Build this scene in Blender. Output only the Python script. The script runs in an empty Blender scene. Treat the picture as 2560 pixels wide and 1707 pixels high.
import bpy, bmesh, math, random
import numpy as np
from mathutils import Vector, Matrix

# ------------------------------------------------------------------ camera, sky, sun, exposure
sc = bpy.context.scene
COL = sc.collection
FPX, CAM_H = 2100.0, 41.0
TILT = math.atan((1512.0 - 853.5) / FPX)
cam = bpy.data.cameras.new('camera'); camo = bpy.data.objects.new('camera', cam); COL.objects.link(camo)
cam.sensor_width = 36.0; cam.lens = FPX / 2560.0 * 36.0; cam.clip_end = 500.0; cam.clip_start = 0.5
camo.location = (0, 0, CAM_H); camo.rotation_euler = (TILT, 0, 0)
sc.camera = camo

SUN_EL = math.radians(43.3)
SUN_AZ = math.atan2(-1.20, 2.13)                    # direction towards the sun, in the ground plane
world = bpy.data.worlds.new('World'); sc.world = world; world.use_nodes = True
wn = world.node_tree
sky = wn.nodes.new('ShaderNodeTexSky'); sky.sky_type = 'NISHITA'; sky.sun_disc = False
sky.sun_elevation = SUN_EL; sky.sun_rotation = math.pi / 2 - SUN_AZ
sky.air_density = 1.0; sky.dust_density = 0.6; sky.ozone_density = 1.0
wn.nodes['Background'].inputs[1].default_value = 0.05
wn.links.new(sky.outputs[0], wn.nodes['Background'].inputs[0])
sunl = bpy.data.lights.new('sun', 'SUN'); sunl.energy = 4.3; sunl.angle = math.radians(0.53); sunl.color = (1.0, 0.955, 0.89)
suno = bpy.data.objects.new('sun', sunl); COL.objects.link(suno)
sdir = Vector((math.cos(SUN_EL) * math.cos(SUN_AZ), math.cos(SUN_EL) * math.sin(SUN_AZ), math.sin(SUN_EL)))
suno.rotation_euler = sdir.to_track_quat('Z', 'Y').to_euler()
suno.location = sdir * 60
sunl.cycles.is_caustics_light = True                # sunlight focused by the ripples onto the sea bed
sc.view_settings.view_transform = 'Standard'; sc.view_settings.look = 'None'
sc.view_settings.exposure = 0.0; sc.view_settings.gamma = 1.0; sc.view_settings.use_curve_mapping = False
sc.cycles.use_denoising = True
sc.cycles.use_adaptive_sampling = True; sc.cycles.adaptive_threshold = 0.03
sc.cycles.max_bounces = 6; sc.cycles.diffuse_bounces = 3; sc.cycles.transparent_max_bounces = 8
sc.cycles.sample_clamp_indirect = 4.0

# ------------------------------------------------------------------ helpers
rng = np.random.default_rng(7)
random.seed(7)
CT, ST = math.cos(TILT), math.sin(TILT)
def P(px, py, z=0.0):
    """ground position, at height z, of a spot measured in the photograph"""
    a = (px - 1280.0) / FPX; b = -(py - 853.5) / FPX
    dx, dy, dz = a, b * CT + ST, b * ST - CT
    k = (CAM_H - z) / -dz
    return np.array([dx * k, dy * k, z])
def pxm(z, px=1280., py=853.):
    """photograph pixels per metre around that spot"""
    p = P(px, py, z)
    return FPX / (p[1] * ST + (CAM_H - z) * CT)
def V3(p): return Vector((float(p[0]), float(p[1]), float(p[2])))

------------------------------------

Job:
Write out exactly, please, the lines beginning at the start of the material and ending with the line that holds "from mathutils import Vector, Matrix", both included.

Output:
Build this scene in Blender. Output only the Python script. The script runs in an empty Blender scene. Treat the picture as 2560 pixels wide and 1707 pixels high.
import bpy, bmesh, math, random
import numpy as np
from mathutils import Vector, Matrix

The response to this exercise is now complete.